Late modernity appears with particular force in the works of Jean-Michel Basquiat. Saturated with words, symbols, and fragmented figures, his drawing operates like a collision field between popular culture, art history, and political memory. Here the line is no longer simply formal: it becomes discursive, charged with a critical energy that reflects the urban imagination of the late twentieth century.
The exhibition extends toward more contemporary practices, notably with William Kentridge and Robert Longo. Their works remind us that drawing has gradually left the single sheet of paper to occupy space and enter into dialogue with photography, animation, and projection. In Longo’s work, charcoal reaches an almost cinematic intensity: the suspended bodies in the series Men in the Cities seem caught in a silent drama in which drawing becomes a spectacular image.
The major interest of “Drawing Without Limits” lies precisely in this demonstration of vitality. By bringing together more than a century of graphic creation, the exhibition highlights the extraordinary plasticity of the medium: intimate sketch, conceptual note, monumental image—drawing appears as a territory of endlessly open experimentation.
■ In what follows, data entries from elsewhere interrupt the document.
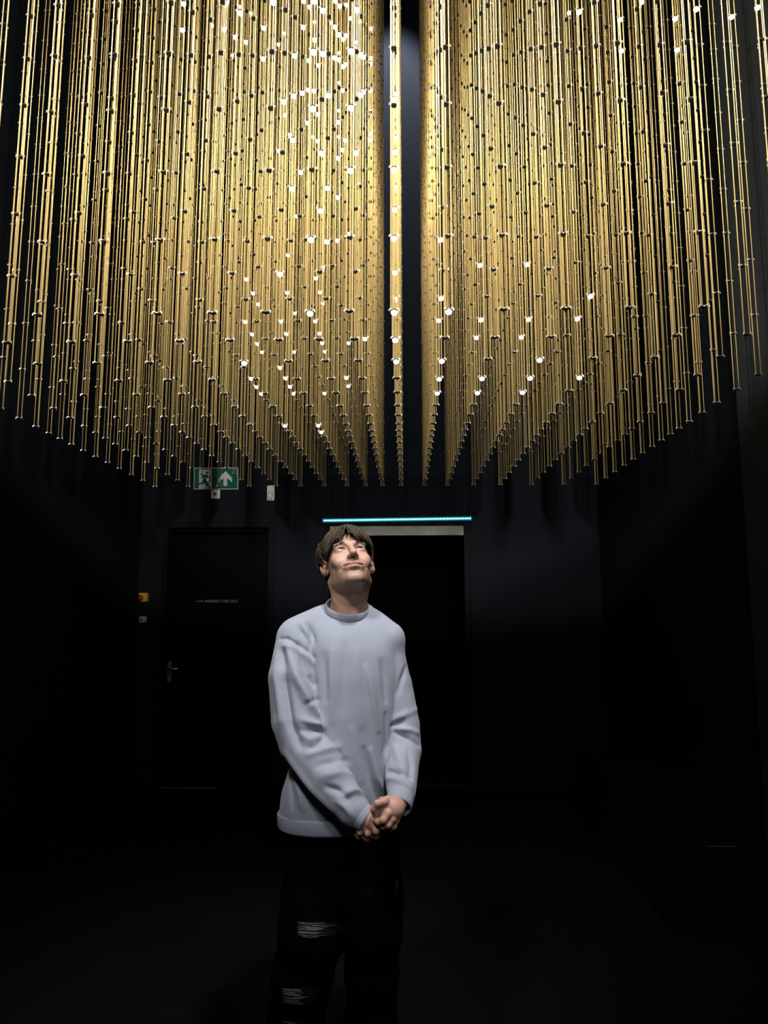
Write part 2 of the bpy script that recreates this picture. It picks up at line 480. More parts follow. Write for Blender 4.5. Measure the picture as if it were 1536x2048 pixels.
RA = 0.0122                                # rods stand on a small triangle, apex away from the camera
ANG = [math.radians(90), math.radians(210), math.radians(330)]
TIPS = [(RA * math.cos(a), RA * math.sin(a)) for a in ANG]
ROD_TOP = ZC - 0.10 - ZT
rod = MB()
for x, y in TIPS:
    rod.tube([(x, y, 0.0), (x, y, ROD_TOP)], 0.0020, 6)
me_rod = rod.mesh('strand', True)
me_rod.materials.append(M_BRASS)

def clip_geo(mb, z):
    for a in ANG:
        c, s = math.cos(a), math.sin(a)
        P = lambda r, h: (r * c, r * s, z + h)
        mb.tube([P(0.004, 0.001), P(0.011, 0.0025), P(0.0165, 0.0015), P(0.0185, -0.0055)], [0.0022, 0.0022, 0.0022, 0.0017], 5)
def hub_geo(mb, z):
    mb.lathe([(0.0065, -0.0050), (0.0110, -0.0030), (0.0116, 0.0), (0.0100, 0.0018)], (0, 0, z), 'z', 10)
a_ = MB(); clip_geo(a_, 0); hub_1 = MB(); hub_geo(hub_1, 0)
def connector_mesh(name, zs):
    """hub discs and sprung clips at the given heights, hub black, clips tinned"""
    m1, m2 = MB(), MB()
    for z in zs:
        hub_geo(m1, z)
        clip_geo(m2, z)
    n1 = len(m1.f)
    m1.add(m2.v, m2.f)
    me = m1.mesh(name, False)
    me.materials.append(M_HUB)
    me.materials.append(M_CLIP)
    me.polygons.foreach_set('material_index', [0 if i < n1 else 1 for i in range(len(me.polygons))])
    return me
me_node = connector_mesh('connector', [0.0])
me_all = connector_mesh('connector_row', [z * K for z in ZL])
me_led = MB().lathe([(0.0104, 0.0), (0.0100, -0.005), (0.0076, -0.0092), (0.0030, -0.0112), (0.0003, -0.0115)], (0, 0, -0.0042), 'z', 10).mesh('led', True)
me_led.materials.append(M_LED)

lat = empty('led_lattice', (XC[0] * 0.5 * K + XC[-1] * 0.5 * K, 4.0 * K, ZT))
tag(lat, 'huge hanging light sculpture of golden rod strands with glowing LED nodes under the ceiling', 'light sculpture')
L0 = np.array(lat.location)
strands = []
hidden = []
cands = []
for i in range(18):
    for j in range(18):
        vis = False
        for k, z in enumerate(ZL):
            x, y = proj((XC[i] * K, YR[j] * K, ZT + z * K))
            if -12 < x < 1548 and y > 0:
                vis = True
                if y > 2 and 4 < x < 1532:
                    cands.append((-j, abs(x - 768), i, j, k))
        (strands if vis else hidden).append((i, j))
cands.sort()
single = {}
for c in cands[:300]:
    single.setdefault((c[2], c[3]), set()).add(c[4])
lit = {}
for i, j, k in LIT:
    lit.setdefault((i, j), set()).add(k)
rs = random.Random(4)
for i, j in strands:
    s_ = place('strand', me_rod, None, lat, (XC[i] * K - L0[0], YR[j] * K - L0[1], ZT - L0[2]))
    s_.rotation_euler = (rs.uniform(-0.0012, 0.0012), rs.uniform(-0.0012, 0.0012), rs.uniform(-0.10, 0.10))
    own = single.get((i, j), set())
    rest = [k for k in range(18) if k not in own]
    cm = me_all if not own else connector_mesh('connector_row', [ZL[k] * K for k in rest])
    tag(place('connector_row', cm, None, s_), kind='stuff')
    for k in sorted(own):
        place('connector', me_node, None, s_, (0, 0, ZL[k] * K))
    for k in sorted(lit.get((i, j), ())):
        place('led', me_led, None, s_, (0, 0, ZL[k] * K))
# strands that hang outside the picture, joined
hm = MB()
for i, j in hidden:
    for x, y in TIPS:
        hm.tube([(XC[i] * K - L0[0] + x, YR[j] * K - L0[1] + y, 0.0), (XC[i] * K - L0[0] + x, YR[j] * K - L0[1] + y, ROD_TOP)], 0.0020, 6)
if hidden:
    tag(hm.build('outer_strands', M_BRASS, lat), kind='stuff')
# carrier plate up at the ceiling
cp = MB()
cp.box((XC[0] * K - 0.12 - L0[0], YR[-1] * K - 0.12 - L0[1], ROD_TOP - 0.005), (XC[-1] * K + 0.12 - L0[0], YR[0] * K + 0.12 - L0[1], ZC - ZT), 0.01)
cp.build('ceiling_carrier', M_CEIL, lat)

# ------------------------------------------------------------------ the man
from mathutils.bvhtree import BVHTree
YP = 2.42
PO = np.array([-0.20, YP, 0.0])
lens_ = Vector(CAM - PO)
def U(px, py, dy=0.0):
    """point of the figure, relative to the man's base"""
    return unproj(px, py, YP + dy) - PO

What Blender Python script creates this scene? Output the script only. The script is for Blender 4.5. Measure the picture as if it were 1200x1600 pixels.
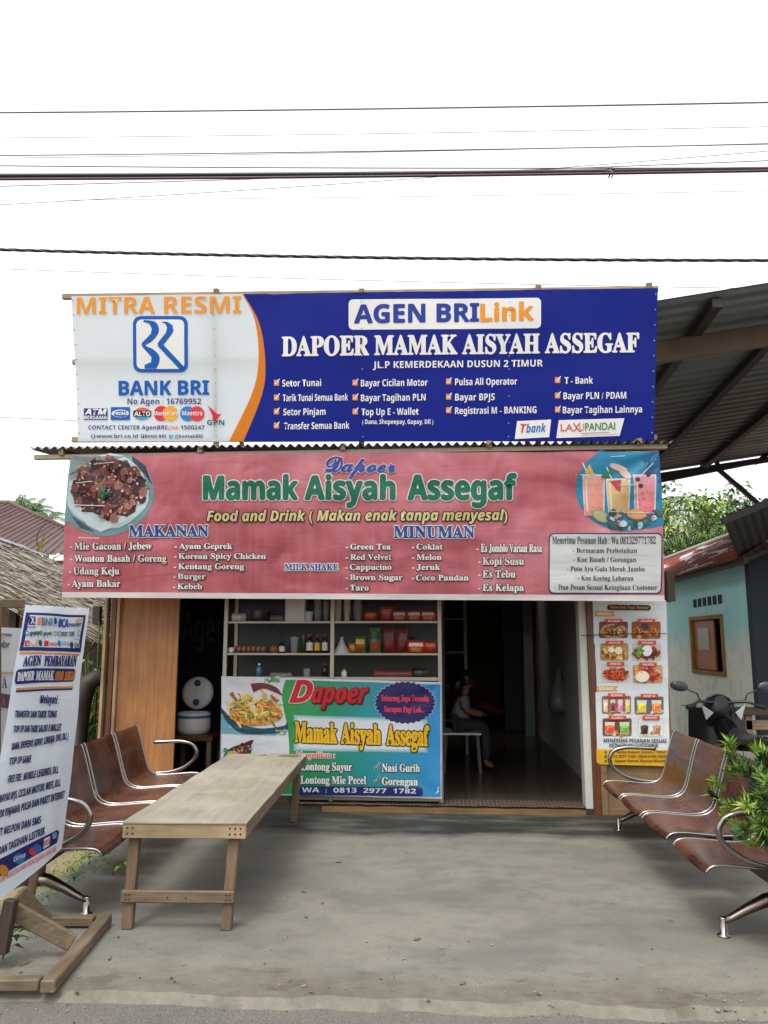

Yet this richness also constitutes the project’s main limitation. By rejecting a strict chronological progression or a clearly structured thematic framework, the exhibition adopts the form of a constellation. The works interact through visual or thematic affinities, but these connections often remain implicit. At times the whole gives the impression of an erudite walk through the museum’s storage rooms rather than a truly critical proposal.